Yeah, kind of piggybacking off what TAF just said. It’s so complicated to stay up with trends because you have so many companies who are also trying to sell their solutions and they provide frameworks and they provide sometimes more tactical solutions. I think what’s something that’s really useful is to think about the fundamentals that drive really the practice of operations and kind of piggybacking out what man said earlier rev ops borrow from so many different disciplines and it’s really an effort to operationalize revenue team activities. And this has been going on with products for decades of development in the digital space as well with DevOps industrial engineering. It’s not something that’s necessarily new and shiny. It’s just, that we’re applying those fundamentals and concepts of systems thinking to this revenue reality. And so if you can understand those fundamentals, theories of constraints, really understanding which point in your system you need to be leveraging in order to increase the throughput of the entire system.

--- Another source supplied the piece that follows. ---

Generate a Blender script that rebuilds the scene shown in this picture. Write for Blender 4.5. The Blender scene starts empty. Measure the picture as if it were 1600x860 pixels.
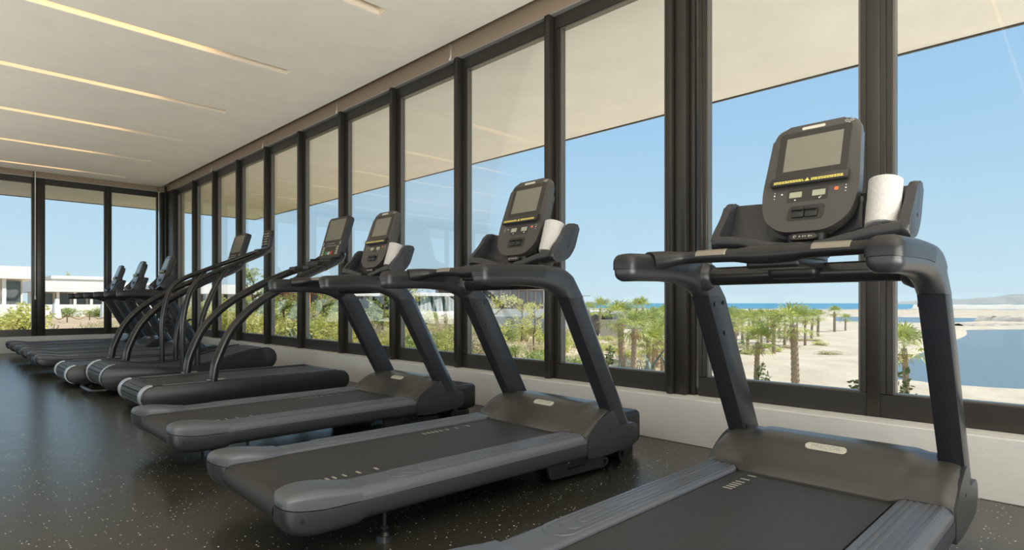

Oliviero Mottola Di Amato (Pex) (43:44):

That’s where you can make real breakthroughs and make sure that you know, that the work that you’re doing matters. And in terms of advice for my younger self, I think one thing that I struggled with always is that in an ops role, I, well, I was often the only person at the company doing my job. And so I didn’t necessarily have a senior leader who was doing the same thing, who could teach me. And so, as others have said here, going out of your way to leverage resources online and find those mentors and find those solutions and frameworks by people who have been in this space, asking questions, being humble outside sometimes of your job is something that would’ve helped me because that’s not necessarily something that I was doing early on.

Brad Smith (Sonar) (44:37):

Absolutely. I couldn’t agree more. I think finding the right level of mentorship, the right outlet. I think everybody almost collectively agrees with that as far as finding the right folks in communities and finding the right people to follow. But I’ll, I’ll say it best. Keith, I’ll agree with you probably the most, the worst question that you ask is when you don’t or however you phrased it. And so ask questions, be curious, somebody’s gonna make fun of you for it. But the more you open yourself up to learn about that sort of thing, the better we’re all gonna be about it. And so again, I think that’s one of the coolest things that we look at now is we reflect on the last year of doing this, but also just the last year of how our community has grown, you know, looking at the folks on this call and coming from the backgrounds that we’ve all had.

Brad Smith (Sonar) (45:19):

I mean, we’ve got a school teacher, we’ve got somebody who literally wrote a thesis about rev op. So one of the biggest cycling guys I know, and then also a police officer. And so you put a bunch of these backgrounds, I think that’s why we’re getting so much good creativity in the rev op worlds, cuz again, we’ve all walked from different paths, but we’re here still on the same problems now. So that being said, I know we’re 16 minutes, well over time for the folks that hung out. And hopefully, we didn’t keep you from any other calls that you have. If we did send them our apologies, we appreciate everybody hanging on for a little while longer as always tapped Ali, Keith modest. Can’t thank you guys enough for jumping on and sharing all of your insights with us.

Brad Smith (Sonar) (45:57):

This is why this community’s so great cuz folks like you. So can’t thank you all enough for being here and appreciate the time for everybody that’s still hanging on and dropping. We’ll be back in a couple of weeks, another episode, another lap around the sun. We’ll do it again. And thanks for joining and talking to you all soon in w ops and in real life pretty soon as well. Have a great rest of your day. Talk to you all soon. Take care. See you guys. Thanks. Take care. See you guys.  see you guys.